0 Responses to “Not *again*.”

  1. swords_and_pens

    Yes, lighting the book on fire. Oh so been there. Not looking forward to being there again on the current book because, you now, it’s shaking out JUST like the first one in this series, which will be a goddamn nightmare to revise. Nor does it help that the narrator like to wander all the fuck over the place. *glares at the document file*

    So, yes. I get this. Loads. And paper makes such good kindling….

    (Great post, btw.)

  2. mrissa

    See, you say that about childbirth, but I’m pretty sure the numbers of children I am likely to have include one, zero, and noooooo other numbers. So I was pretty likely to have taken you seriously on this front also, and then the childbirth thing? Not going to un-convince me.

    I’m likely to keep writing historical fiction, though, so I’m glad you’re suffering with me.

    Wait. That might not be the nicest thing to say.

    I like your historical fiction, so I’m glad you’re miserable?

    Um. It’s apparently not my morning for nice.

    How about ‘there there, dear’?

    There there.

  3. wadam

    I’m sorry for your troubles.

    Does this mean no followup set during the blitz? Or Elizabeth II’s coronation? There is so much to be said for the onyx court in the 20th century.

    • Marie Brennan

      None right away; I’m sure of that much. I definitely need a break from this kind of effort, one way or another. Will I come back to it? Possibly; if so, what I’d like to do is one during the Blitz, and one in the modern day.

      But not right now, kthxbye.

  4. Anonymous



    (Just thought you might need a bit of a supporting argument)

  5. aulus_poliutos

    Tell me. Timelines, events, ‘a Roman would not act that way’, characters stealing the book (yes Arminius, I’m looking at you. Stop smiling) ….

    It’s manageable with the Romans because we don’t have that many sources*, but there’s a reason my Mediaeval stuff turned into some sort of alternate historical Fantasy – I simply could not make history and story meet. Now there’s magic stones, Ker Ys and Cantrer Gwaelod are real, and the names of places and secondary characters based on historical ones have changed, though it’s still pretty much 12th century Europe. If Guy Gavriel Kay and Jacqueline Carey can do it, why not I? 🙂

    * For the Varus battle, it’s basically Velleius Paterculus (few details, strong pro-Tiberian bias) and Cassius Dio (writing 200 years after the event), for Germanicus’ campaigns it’s Tacitus (very pro-Germanicus bias) and Cassius Dio, for the Batavian revolt that will feature in the second book it’s Tacitus, same for the third (Agricola in Britain).

    • Marie Brennan

      I am currently yearning after doing the Kay and Carey thing, where I get to grab the general look of a period and place and then run off to secondary-world territory with it.

      • aulus_poliutos

        It makes things a lot easier. The only problem I had when I decided to run off to secondary-world territory was that I needed something special to justify the move, some magic, something ‘different’ from the real thing. It took me some time to come up with a solution by merging KINGS AND REBELS with another idea about the Lost Realms (the legends that surround places like Ker Ys, Vineta, Avalon). I made those real and the centres of powerful magic before they got swallowed by some big nasty flood. So there’s some magic in my world now, some legends and all that fun.
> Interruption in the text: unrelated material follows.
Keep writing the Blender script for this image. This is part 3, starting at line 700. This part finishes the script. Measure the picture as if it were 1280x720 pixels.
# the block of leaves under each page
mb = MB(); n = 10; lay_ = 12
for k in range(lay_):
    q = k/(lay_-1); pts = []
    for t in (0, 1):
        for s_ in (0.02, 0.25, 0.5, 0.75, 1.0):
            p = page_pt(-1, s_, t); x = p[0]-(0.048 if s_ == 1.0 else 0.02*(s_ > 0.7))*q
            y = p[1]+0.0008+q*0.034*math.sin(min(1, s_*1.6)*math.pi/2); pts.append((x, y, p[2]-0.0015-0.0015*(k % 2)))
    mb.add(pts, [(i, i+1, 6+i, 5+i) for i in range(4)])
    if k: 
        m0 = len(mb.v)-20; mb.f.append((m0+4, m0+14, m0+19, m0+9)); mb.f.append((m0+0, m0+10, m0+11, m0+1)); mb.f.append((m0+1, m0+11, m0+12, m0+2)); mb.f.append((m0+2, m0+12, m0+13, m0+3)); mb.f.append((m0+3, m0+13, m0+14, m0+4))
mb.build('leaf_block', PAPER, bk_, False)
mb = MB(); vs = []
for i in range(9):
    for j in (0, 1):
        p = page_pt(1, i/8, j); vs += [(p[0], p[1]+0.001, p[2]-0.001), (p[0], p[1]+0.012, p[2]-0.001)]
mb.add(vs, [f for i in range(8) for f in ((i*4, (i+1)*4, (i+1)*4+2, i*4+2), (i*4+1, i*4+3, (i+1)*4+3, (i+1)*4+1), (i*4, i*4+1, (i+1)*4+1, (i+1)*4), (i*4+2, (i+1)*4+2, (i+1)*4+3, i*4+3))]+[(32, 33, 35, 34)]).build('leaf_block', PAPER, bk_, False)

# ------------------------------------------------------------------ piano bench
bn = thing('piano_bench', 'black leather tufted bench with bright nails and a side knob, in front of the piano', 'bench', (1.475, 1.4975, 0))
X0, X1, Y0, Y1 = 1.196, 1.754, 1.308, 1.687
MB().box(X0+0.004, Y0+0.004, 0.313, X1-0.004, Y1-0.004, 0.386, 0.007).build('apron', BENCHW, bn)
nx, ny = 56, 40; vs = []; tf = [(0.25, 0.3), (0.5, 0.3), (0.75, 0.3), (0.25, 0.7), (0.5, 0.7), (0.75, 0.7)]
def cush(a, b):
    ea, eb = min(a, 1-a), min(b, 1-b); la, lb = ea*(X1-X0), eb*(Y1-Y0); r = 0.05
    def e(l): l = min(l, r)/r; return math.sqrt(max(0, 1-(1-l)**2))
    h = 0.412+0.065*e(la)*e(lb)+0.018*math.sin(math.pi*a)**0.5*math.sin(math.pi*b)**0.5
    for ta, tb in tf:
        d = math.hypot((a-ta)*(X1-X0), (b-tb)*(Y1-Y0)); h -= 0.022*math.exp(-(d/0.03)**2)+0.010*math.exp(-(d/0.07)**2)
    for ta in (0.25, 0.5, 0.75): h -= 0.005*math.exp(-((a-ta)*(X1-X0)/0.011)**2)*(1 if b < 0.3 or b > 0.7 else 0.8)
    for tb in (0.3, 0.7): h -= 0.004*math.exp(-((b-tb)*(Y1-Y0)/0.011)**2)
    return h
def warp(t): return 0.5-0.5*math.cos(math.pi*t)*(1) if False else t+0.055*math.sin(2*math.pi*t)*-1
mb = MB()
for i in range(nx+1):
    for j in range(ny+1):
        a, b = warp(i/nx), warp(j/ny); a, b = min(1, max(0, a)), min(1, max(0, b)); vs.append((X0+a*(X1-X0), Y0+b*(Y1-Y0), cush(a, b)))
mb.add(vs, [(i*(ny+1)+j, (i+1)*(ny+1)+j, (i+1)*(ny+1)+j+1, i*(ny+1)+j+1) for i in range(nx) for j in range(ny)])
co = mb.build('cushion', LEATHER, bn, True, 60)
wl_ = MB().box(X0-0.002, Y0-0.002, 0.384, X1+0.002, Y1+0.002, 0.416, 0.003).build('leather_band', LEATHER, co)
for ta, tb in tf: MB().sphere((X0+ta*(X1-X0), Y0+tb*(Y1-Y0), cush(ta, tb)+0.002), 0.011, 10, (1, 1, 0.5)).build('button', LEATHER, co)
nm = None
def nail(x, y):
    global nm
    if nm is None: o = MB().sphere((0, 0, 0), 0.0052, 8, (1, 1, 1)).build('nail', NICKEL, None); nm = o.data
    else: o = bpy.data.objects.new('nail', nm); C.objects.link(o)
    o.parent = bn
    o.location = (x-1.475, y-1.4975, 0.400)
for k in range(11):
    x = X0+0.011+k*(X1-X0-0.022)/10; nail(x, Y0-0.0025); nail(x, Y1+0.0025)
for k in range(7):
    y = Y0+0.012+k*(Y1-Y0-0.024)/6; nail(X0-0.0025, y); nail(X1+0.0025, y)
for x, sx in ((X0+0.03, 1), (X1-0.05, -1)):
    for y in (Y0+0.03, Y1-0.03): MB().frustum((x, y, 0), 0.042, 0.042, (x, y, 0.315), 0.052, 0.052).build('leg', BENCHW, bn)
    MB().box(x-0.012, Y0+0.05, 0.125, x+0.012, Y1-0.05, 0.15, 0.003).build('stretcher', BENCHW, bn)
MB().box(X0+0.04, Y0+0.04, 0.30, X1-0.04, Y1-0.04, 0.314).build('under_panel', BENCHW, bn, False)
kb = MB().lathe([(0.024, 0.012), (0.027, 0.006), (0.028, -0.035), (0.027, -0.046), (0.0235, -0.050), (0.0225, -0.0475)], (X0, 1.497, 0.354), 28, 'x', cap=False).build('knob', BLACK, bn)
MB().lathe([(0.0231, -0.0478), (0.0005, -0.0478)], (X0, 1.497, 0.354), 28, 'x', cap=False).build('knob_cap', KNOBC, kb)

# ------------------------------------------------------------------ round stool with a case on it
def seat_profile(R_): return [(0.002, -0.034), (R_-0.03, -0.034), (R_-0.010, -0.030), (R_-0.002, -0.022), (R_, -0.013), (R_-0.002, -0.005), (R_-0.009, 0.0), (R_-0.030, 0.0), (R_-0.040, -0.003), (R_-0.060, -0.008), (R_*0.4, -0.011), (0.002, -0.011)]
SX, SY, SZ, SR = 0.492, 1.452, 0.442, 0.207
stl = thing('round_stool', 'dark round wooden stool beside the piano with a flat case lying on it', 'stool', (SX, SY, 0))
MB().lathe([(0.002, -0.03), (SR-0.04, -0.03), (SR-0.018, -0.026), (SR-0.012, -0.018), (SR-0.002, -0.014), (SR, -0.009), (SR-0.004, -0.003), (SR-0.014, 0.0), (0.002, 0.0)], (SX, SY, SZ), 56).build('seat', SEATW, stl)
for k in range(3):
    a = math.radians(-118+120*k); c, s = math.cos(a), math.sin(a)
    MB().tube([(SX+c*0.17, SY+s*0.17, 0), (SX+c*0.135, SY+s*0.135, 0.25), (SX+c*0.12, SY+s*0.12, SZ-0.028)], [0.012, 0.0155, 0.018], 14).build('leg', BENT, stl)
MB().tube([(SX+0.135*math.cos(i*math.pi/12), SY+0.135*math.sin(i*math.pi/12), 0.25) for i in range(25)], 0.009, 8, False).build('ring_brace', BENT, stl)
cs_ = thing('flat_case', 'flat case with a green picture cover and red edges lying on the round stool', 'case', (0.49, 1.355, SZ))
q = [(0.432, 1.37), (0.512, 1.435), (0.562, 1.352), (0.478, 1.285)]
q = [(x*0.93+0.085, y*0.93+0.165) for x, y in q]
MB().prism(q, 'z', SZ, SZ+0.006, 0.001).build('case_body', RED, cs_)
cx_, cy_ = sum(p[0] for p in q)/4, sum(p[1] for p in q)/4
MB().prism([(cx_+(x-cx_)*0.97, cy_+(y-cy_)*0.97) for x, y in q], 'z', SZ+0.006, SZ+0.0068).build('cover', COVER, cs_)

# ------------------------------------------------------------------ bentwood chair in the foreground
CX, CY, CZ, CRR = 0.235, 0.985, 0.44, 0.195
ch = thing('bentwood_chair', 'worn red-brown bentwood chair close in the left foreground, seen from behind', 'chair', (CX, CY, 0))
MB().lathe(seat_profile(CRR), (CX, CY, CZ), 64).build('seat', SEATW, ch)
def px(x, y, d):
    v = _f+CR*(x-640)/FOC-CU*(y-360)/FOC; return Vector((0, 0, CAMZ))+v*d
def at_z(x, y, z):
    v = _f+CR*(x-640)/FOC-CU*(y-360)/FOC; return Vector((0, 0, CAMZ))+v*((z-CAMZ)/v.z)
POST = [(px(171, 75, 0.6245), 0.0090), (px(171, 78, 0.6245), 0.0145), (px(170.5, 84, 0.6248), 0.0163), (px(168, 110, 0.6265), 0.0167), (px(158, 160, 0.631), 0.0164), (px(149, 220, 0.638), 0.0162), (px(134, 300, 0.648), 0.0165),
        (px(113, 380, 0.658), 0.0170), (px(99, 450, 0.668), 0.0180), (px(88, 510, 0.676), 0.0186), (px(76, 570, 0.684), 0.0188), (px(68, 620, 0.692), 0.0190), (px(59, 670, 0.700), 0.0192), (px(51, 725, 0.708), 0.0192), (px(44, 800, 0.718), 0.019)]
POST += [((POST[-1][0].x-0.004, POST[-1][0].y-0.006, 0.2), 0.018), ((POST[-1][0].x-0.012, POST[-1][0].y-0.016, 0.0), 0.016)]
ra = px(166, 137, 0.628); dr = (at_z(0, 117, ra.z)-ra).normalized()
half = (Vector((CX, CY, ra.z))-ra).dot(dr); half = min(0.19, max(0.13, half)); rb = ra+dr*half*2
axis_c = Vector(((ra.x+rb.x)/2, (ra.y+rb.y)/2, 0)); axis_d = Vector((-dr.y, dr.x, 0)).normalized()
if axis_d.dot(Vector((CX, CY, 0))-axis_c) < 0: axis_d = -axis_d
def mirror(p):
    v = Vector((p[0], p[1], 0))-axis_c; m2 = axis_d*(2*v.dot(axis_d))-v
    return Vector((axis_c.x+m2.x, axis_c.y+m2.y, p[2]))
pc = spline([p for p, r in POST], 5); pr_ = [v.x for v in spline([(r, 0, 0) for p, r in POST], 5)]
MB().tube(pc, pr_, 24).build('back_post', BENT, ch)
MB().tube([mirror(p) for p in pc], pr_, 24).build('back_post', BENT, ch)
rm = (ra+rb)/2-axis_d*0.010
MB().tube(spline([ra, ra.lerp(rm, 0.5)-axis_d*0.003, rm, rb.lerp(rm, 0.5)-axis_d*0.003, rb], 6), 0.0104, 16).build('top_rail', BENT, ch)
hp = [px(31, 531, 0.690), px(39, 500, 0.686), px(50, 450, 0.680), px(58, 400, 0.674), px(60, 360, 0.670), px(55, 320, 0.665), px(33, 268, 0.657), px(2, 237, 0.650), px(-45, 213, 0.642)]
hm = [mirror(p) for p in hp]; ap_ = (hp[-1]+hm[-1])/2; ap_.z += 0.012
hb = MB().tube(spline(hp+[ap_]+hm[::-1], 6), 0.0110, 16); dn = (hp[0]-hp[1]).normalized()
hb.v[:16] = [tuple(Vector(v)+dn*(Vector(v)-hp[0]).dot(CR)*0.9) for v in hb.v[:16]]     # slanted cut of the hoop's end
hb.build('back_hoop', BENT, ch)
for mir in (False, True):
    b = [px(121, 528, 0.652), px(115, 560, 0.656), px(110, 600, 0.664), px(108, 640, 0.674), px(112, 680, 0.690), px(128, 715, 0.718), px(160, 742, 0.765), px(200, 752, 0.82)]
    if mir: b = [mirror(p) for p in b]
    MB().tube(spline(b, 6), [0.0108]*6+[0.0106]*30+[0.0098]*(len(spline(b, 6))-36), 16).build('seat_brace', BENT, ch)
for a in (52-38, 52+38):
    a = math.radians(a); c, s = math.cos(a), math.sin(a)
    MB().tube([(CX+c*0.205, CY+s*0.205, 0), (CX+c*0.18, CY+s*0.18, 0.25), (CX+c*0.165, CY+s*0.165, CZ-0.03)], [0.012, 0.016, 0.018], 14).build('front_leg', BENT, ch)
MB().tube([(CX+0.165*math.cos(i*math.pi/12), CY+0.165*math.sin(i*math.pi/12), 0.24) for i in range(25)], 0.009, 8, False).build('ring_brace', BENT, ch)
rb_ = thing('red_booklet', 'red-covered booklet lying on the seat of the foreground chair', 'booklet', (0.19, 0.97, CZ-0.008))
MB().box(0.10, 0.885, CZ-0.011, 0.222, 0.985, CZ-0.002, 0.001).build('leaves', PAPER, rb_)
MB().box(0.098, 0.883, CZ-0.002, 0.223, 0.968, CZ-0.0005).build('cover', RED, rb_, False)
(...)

        Maybe you can play that trick with your next trilogy. 🙂

  6. green_knight

    The moment you write one book, and it’s perfectly logical, and works perfectly well, you get the same problem.

    I’m currently learning to program so I can create the timeline application I need in order to sort out the mess that is my shared-world novels. I have certain events that take place twice a year. I have things happening at these meetings- everybody who attends is there, things get said. Inbetween, people are travelling around and doing other stuff.

    I have three different stories in that world with overlapping characters. They cannot ride five hundred miles in two days. They cannot be in two places at once. They cannot learn, aghast, something that in another bookset two years earlier they’ve already encountered. A world-moving event in one book needs to shake the world in the others. Etc etc.

    • aulus_poliutos

      Ouch, that sounds as bad as historical fiction. 🙂

    • Marie Brennan

      I’ve got both layers of problems, though: the stuff I established in previous books, and the stuff history has established for me. If this were a secondary-world story, I could change around the dates of the Fenian bombings (which only happen in this novel, not the previous ones), but as it stands I can’t.

      Though admittedly, the thing that made me start swearing in this post was in the category of “things I did to myself.” If I’d made a certain non-historical event happen at a different time of year, I could have shifted the events of this book, no problem.